The recent White House announcement of a new course in Cuba relations sparked much discussion and it would be wise for American business owners to pay attention to what happens next, says Luis M. Alcalde, Of Counsel at Kegler, Brown, Hill + Ritter.

“Only Congress can end the embargo, but the new regulations published on Jan. 15 by the Office of Foreign Assets Control greatly ease travel to Cuba and create new business opportunities for the U.S.” Alcalde says. “Businesses should take a look at these new opportunities to see how Cuba might fit into their short- or long-term objectives.”

Cuba has a population of 11.2 million people about 100 miles from the Florida coast.

“Even with the embargo in place, Cuba gets about 2 million tourists a year,” says Alcalde. “Tourism could easily double if the embargo is lifted and development takes place there.”

Smart Business spoke with Alcalde about the impact the new policy could have for American businesses.

What type of U.S. commerce exists in Cuba today?

Today there is very little U.S. commerce with Cuba, with the exception of agricultural sales, which have been permitted for a number of years. U.S. agricultural sales to Cuba peaked in 2008 at around $700 million but recently dropped to about $350 million.

The new regulations ease payment issues with Cuba somewhat and there is hope it will lead Cuba to buy more U.S. food products. An end to the embargo would lead to more trade between both countries, improving the Cuban economy and growing Cuba’s purchasing power for all types of U.S. goods and services. The new regulations significantly raise the permissible remittances that can be sent to Cubans in Cuba and allow other financing for private entrepreneurs. All of these steps should lead to increased commerce.

How will the new regulations affect America’s relationship with Cuba?

Americans will now find it much easier to travel to Cuba to market, negotiate, deliver and sell agricultural products, telecommunications services and equipment, as well as other services and goods to small entrepreneurs.

They will be able to do professional research, attend professional meetings, put on performances and athletic events, and participate in educational and humanitarian projects in Cuba. Americans will also be able to spend more money while in Cuba. When other business and regulatory matters are worked out, Americans will be able to use credit and debit cards in Cuba, and fly to Cuba on regular airlines as opposed to charters.

For the first time since the 1960s, certain products produced by independent Cuban entrepreneurs will be exportable for sale in the U.S.

Travelers returning to the U.S. will be allowed to bring back up to $400 worth of Cuban goods including $100 worth of rum and cigars.

How might the new policy affect telecommunications and financial companies?

The new policy allows American companies to sell telecommunications equipment, software and services to Cuba. Cuba greatly needs better mobile and Internet communications. From the perspective of American business, it could be a good market. Cuba needs to vastly improve its communications and the market can only go up from practically nothing to getting 11 million people on the Internet and wireless devices.

The U.S. announcement may not seem so benign in Cuba. Politics are involved in terms of empowering the Cuban people.
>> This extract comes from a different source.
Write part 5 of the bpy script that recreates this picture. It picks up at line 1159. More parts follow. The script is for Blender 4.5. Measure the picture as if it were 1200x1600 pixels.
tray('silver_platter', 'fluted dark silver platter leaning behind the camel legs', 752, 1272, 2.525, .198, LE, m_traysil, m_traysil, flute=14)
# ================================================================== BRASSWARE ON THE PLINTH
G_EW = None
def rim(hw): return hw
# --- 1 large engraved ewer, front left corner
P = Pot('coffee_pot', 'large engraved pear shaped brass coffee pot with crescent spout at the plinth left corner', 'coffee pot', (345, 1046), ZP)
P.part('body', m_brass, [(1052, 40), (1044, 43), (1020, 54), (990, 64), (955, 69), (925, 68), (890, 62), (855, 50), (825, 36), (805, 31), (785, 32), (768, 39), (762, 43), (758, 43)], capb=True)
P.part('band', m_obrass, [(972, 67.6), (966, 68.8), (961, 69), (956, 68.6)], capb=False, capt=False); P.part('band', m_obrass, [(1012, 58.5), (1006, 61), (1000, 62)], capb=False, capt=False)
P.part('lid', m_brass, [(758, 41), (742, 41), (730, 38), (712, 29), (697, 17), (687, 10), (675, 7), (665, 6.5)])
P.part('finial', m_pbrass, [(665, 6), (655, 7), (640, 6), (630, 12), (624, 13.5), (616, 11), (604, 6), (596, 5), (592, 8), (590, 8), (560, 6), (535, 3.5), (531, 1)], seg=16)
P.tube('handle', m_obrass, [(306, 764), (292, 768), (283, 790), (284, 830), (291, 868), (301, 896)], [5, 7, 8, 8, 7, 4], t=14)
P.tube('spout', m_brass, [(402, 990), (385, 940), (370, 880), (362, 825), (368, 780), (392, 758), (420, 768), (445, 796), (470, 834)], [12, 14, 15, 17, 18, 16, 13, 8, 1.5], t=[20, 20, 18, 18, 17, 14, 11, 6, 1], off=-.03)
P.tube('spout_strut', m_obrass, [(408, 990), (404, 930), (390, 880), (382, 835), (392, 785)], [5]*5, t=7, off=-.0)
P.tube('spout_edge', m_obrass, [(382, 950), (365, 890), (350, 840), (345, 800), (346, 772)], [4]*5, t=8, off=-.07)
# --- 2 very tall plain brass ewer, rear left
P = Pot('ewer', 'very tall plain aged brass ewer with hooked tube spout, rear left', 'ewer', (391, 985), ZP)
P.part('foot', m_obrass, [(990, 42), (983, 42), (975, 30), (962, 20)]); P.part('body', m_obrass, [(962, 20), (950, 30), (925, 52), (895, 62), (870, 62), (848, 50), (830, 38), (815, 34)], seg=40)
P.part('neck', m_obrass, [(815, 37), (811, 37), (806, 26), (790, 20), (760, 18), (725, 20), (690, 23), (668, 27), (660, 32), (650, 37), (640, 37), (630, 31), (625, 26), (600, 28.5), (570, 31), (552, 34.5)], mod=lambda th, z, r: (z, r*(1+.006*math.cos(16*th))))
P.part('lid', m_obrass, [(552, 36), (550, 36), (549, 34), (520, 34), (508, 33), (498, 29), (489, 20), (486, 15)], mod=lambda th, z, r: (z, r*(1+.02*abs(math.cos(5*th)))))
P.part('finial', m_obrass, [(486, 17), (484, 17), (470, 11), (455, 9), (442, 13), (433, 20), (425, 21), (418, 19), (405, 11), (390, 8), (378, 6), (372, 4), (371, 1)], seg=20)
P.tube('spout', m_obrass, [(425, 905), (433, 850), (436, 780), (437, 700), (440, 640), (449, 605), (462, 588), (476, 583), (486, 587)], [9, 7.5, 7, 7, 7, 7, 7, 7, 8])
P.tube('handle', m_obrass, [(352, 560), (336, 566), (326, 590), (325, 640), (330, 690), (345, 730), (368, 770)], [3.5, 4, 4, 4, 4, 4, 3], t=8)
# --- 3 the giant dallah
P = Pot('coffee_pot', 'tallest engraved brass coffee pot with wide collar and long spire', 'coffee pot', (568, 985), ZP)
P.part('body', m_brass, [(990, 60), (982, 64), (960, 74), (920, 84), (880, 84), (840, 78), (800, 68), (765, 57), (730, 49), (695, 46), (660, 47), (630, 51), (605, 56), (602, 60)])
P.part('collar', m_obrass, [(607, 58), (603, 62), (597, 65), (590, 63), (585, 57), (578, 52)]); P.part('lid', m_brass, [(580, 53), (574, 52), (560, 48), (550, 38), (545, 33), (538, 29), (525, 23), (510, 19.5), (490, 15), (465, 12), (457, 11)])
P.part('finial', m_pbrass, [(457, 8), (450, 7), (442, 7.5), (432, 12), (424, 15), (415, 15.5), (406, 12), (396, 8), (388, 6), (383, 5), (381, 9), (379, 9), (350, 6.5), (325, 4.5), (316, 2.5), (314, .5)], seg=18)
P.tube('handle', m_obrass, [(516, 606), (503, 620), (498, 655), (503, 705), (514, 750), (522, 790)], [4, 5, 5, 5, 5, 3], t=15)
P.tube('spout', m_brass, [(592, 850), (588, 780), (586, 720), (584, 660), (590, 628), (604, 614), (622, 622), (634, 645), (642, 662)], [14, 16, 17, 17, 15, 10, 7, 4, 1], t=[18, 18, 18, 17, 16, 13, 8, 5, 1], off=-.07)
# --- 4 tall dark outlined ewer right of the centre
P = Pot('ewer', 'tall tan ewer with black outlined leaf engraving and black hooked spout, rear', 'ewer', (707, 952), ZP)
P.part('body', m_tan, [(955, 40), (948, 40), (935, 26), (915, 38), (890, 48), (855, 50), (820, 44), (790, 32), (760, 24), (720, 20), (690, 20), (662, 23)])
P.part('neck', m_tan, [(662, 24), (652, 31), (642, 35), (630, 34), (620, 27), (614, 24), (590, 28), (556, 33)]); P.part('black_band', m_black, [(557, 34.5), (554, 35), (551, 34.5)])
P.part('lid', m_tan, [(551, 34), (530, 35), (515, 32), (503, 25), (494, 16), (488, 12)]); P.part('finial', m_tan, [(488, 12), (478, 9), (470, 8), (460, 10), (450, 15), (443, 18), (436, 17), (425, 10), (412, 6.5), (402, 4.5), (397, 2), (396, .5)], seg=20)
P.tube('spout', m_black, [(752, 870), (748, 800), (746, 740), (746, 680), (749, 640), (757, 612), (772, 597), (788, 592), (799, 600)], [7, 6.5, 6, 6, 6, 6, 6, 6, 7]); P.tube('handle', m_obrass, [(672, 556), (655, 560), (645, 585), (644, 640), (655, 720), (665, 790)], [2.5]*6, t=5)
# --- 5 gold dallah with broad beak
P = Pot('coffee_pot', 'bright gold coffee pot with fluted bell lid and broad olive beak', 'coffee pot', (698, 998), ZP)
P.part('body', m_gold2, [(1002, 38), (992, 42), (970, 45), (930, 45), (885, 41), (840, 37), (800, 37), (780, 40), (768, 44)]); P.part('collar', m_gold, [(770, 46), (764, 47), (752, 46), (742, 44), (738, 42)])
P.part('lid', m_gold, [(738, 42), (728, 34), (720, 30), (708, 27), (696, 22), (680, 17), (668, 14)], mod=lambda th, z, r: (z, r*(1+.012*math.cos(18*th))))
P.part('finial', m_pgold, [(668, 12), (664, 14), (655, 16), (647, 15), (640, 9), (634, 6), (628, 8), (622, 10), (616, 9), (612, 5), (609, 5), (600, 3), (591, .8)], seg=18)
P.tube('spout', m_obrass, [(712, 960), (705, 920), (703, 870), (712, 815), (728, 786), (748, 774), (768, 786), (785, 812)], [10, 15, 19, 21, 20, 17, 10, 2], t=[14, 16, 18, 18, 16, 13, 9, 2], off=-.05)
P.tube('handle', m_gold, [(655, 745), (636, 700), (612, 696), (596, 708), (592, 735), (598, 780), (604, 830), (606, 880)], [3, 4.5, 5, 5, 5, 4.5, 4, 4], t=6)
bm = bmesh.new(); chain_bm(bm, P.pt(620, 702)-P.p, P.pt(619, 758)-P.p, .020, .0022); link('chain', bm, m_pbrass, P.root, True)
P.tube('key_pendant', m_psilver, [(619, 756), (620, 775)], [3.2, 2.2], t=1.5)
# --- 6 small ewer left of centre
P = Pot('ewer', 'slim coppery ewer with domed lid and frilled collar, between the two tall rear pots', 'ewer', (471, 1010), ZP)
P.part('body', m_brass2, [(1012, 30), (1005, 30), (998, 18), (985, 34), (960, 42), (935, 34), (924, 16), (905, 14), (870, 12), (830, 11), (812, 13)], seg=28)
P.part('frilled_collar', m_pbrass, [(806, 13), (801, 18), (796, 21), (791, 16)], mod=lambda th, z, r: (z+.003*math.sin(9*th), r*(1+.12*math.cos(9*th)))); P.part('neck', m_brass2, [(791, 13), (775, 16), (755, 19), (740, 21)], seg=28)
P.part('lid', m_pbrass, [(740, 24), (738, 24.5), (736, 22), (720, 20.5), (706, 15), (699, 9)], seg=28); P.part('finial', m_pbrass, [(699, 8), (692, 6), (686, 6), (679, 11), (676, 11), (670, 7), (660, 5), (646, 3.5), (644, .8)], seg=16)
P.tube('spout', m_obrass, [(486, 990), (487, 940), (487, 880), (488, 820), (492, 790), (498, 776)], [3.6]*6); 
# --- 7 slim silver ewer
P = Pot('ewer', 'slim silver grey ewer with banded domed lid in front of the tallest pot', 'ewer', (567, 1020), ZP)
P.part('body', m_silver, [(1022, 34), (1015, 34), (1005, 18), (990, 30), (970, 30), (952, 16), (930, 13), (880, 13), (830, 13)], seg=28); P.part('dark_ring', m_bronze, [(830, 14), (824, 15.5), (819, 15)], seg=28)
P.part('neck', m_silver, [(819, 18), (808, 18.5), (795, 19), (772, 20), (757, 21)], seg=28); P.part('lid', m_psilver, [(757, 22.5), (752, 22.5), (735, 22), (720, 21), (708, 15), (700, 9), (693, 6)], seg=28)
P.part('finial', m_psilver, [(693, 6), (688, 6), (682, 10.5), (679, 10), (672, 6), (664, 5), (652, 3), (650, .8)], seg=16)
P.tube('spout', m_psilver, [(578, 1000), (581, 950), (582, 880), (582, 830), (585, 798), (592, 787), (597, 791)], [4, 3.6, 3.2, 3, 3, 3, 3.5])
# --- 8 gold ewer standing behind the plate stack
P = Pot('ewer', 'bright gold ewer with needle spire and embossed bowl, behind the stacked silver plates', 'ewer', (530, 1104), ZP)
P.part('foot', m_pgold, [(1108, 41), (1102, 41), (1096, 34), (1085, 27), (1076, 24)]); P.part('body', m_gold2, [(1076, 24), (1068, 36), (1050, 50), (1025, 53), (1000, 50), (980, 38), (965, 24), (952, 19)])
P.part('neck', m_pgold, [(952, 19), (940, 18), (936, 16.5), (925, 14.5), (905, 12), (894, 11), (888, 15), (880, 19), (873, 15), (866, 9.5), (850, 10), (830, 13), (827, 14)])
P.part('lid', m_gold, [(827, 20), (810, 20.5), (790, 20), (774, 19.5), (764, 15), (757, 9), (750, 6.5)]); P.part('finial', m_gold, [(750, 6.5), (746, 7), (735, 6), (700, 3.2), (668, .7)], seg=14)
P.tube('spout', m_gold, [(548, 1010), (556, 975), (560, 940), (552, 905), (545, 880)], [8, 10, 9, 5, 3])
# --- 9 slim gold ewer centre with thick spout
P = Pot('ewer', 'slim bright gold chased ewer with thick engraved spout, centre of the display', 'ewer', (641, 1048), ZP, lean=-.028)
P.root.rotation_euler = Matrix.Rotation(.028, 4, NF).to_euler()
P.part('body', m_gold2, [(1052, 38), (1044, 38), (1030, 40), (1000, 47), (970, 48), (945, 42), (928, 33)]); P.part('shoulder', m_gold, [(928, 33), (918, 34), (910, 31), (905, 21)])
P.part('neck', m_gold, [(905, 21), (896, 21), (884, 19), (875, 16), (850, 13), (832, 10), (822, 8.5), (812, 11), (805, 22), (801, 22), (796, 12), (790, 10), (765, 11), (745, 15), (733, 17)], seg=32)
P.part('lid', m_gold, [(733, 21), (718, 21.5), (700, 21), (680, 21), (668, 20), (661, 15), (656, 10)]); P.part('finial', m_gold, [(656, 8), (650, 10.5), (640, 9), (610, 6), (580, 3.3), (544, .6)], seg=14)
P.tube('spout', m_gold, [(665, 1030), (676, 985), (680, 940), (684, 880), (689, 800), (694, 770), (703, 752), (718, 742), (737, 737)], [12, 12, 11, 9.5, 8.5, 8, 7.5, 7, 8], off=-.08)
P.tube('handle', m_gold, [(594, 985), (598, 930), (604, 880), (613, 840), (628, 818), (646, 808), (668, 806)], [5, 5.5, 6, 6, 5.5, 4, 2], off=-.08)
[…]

Concerns about spying and subversion may slow a process that is clearly needed to improve commerce and trade.

On the new financial openings, U.S. banks and credit card companies are going to study the new regulations very carefully. Moreover, they are going to want assurances from the U.S. government that they are not going to get into a compliance morass by allowing American credit and debit card usage in Cuba. If the compliance side is too burdensome, they will avoid Cuba completely even if some transactions are authorized. Regardless, another new market has just opened for U.S. banks in the Caribbean.